DIRECTIVE:
The listing below should be copied in full, word for word.

INFORMATION SHOWN:
-----
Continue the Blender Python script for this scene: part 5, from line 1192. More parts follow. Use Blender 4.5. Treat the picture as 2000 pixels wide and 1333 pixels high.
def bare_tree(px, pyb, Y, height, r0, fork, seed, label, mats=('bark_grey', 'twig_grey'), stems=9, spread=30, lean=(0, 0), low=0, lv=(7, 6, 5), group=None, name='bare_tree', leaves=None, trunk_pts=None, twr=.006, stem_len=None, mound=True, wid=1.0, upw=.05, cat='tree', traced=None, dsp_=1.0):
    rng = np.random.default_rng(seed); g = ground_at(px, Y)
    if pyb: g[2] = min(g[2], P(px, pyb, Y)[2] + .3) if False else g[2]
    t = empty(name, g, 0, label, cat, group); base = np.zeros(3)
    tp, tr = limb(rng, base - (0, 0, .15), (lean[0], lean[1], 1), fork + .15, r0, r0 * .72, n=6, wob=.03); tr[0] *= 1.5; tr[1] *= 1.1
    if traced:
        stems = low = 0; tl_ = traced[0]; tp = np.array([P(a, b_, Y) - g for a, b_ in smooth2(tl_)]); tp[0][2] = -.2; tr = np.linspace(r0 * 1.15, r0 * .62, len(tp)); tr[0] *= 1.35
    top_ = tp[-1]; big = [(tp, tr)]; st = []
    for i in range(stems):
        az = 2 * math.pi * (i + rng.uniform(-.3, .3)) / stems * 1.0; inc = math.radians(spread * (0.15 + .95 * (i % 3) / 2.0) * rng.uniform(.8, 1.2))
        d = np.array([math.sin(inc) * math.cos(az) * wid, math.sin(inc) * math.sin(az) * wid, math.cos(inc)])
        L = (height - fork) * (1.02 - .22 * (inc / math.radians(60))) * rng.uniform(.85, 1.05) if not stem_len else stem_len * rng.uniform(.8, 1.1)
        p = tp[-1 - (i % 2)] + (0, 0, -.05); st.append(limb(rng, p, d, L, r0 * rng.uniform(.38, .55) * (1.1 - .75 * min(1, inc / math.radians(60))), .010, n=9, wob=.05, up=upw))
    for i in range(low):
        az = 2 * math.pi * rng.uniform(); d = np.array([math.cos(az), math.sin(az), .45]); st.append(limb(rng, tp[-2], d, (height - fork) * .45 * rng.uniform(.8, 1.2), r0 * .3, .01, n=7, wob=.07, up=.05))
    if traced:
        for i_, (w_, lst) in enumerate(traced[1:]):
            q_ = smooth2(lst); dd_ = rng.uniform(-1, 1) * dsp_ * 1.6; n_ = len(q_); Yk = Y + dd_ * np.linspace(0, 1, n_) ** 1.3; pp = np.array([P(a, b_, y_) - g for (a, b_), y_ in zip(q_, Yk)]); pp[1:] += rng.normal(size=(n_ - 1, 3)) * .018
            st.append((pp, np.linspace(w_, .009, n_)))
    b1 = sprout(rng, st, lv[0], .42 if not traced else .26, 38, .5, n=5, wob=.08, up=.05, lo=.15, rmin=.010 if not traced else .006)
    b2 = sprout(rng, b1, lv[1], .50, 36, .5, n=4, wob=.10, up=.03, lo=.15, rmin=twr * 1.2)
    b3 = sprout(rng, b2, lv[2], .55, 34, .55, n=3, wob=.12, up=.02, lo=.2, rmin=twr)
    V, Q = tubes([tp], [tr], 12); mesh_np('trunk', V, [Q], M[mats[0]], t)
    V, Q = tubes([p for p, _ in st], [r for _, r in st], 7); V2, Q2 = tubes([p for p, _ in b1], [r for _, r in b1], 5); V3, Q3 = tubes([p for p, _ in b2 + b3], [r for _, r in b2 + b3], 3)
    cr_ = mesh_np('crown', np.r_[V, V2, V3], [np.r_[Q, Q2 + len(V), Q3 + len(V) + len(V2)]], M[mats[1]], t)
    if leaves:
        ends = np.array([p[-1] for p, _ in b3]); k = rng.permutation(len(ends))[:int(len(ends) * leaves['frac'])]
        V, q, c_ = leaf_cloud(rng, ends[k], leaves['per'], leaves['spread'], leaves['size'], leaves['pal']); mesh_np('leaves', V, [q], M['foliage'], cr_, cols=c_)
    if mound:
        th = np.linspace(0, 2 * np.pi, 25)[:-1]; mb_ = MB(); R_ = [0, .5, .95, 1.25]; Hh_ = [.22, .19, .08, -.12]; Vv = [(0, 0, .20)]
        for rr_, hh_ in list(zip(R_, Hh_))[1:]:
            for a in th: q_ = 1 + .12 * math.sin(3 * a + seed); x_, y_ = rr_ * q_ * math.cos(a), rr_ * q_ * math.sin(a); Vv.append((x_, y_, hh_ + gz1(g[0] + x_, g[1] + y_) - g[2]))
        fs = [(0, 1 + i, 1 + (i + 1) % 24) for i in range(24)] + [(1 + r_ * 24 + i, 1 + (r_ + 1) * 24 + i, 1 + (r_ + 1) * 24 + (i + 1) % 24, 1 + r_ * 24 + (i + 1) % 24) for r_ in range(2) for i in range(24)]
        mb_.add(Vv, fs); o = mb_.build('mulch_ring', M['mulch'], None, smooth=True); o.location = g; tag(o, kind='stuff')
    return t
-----
RESPONSE TO THIS TASK:
Continue the Blender Python script for this scene: part 5, from line 1192. More parts follow. Use Blender 4.5. Treat the picture as 2000 pixels wide and 1333 pixels high.
def bare_tree(px, pyb, Y, height, r0, fork, seed, label, mats=('bark_grey', 'twig_grey'), stems=9, spread=30, lean=(0, 0), low=0, lv=(7, 6, 5), group=None, name='bare_tree', leaves=None, trunk_pts=None, twr=.006, stem_len=None, mound=True, wid=1.0, upw=.05, cat='tree', traced=None, dsp_=1.0):
    rng = np.random.default_rng(seed); g = ground_at(px, Y)
    if pyb: g[2] = min(g[2], P(px, pyb, Y)[2] + .3) if False else g[2]
    t = empty(name, g, 0, label, cat, group); base = np.zeros(3)
    tp, tr = limb(rng, base - (0, 0, .15), (lean[0], lean[1], 1), fork + .15, r0, r0 * .72, n=6, wob=.03); tr[0] *= 1.5; tr[1] *= 1.1
    if traced:
        stems = low = 0; tl_ = traced[0]; tp = np.array([P(a, b_, Y) - g for a, b_ in smooth2(tl_)]); tp[0][2] = -.2; tr = np.linspace(r0 * 1.15, r0 * .62, len(tp)); tr[0] *= 1.35
    top_ = tp[-1]; big = [(tp, tr)]; st = []
    for i in range(stems):
        az = 2 * math.pi * (i + rng.uniform(-.3, .3)) / stems * 1.0; inc = math.radians(spread * (0.15 + .95 * (i % 3) / 2.0) * rng.uniform(.8, 1.2))
        d = np.array([math.sin(inc) * math.cos(az) * wid, math.sin(inc) * math.sin(az) * wid, math.cos(inc)])
        L = (height - fork) * (1.02 - .22 * (inc / math.radians(60))) * rng.uniform(.85, 1.05) if not stem_len else stem_len * rng.uniform(.8, 1.1)
        p = tp[-1 - (i % 2)] + (0, 0, -.05); st.append(limb(rng, p, d, L, r0 * rng.uniform(.38, .55) * (1.1 - .75 * min(1, inc / math.radians(60))), .010, n=9, wob=.05, up=upw))
    for i in range(low):
        az = 2 * math.pi * rng.uniform(); d = np.array([math.cos(az), math.sin(az), .45]); st.append(limb(rng, tp[-2], d, (height - fork) * .45 * rng.uniform(.8, 1.2), r0 * .3, .01, n=7, wob=.07, up=.05))
    if traced:
        for i_, (w_, lst) in enumerate(traced[1:]):
            q_ = smooth2(lst); dd_ = rng.uniform(-1, 1) * dsp_ * 1.6; n_ = len(q_); Yk = Y + dd_ * np.linspace(0, 1, n_) ** 1.3; pp = np.array([P(a, b_, y_) - g for (a, b_), y_ in zip(q_, Yk)]); pp[1:] += rng.normal(size=(n_ - 1, 3)) * .018
            st.append((pp, np.linspace(w_, .009, n_)))
    b1 = sprout(rng, st, lv[0], .42 if not traced else .26, 38, .5, n=5, wob=.08, up=.05, lo=.15, rmin=.010 if not traced else .006)
    b2 = sprout(rng, b1, lv[1], .50, 36, .5, n=4, wob=.10, up=.03, lo=.15, rmin=twr * 1.2)
    b3 = sprout(rng, b2, lv[2], .55, 34, .55, n=3, wob=.12, up=.02, lo=.2, rmin=twr)
    V, Q = tubes([tp], [tr], 12); mesh_np('trunk', V, [Q], M[mats[0]], t)
    V, Q = tubes([p for p, _ in st], [r for _, r in st], 7); V2, Q2 = tubes([p for p, _ in b1], [r for _, r in b1], 5); V3, Q3 = tubes([p for p, _ in b2 + b3], [r for _, r in b2 + b3], 3)
    cr_ = mesh_np('crown', np.r_[V, V2, V3], [np.r_[Q, Q2 + len(V), Q3 + len(V) + len(V2)]], M[mats[1]], t)
    if leaves:
        ends = np.array([p[-1] for p, _ in b3]); k = rng.permutation(len(ends))[:int(len(ends) * leaves['frac'])]
        V, q, c_ = leaf_cloud(rng, ends[k], leaves['per'], leaves['spread'], leaves['size'], leaves['pal']); mesh_np('leaves', V, [q], M['foliage'], cr_, cols=c_)
    if mound:
        th = np.linspace(0, 2 * np.pi, 25)[:-1]; mb_ = MB(); R_ = [0, .5, .95, 1.25]; Hh_ = [.22, .19, .08, -.12]; Vv = [(0, 0, .20)]
        for rr_, hh_ in list(zip(R_, Hh_))[1:]:
            for a in th: q_ = 1 + .12 * math.sin(3 * a + seed); x_, y_ = rr_ * q_ * math.cos(a), rr_ * q_ * math.sin(a); Vv.append((x_, y_, hh_ + gz1(g[0] + x_, g[1] + y_) - g[2]))
        fs = [(0, 1 + i, 1 + (i + 1) % 24) for i in range(24)] + [(1 + r_ * 24 + i, 1 + (r_ + 1) * 24 + i, 1 + (r_ + 1) * 24 + (i + 1) % 24, 1 + r_ * 24 + (i + 1) % 24) for r_ in range(2) for i in range(24)]
        mb_.add(Vv, fs); o = mb_.build('mulch_ring', M['mulch'], None, smooth=True); o.location = g; tag(o, kind='stuff')
    return t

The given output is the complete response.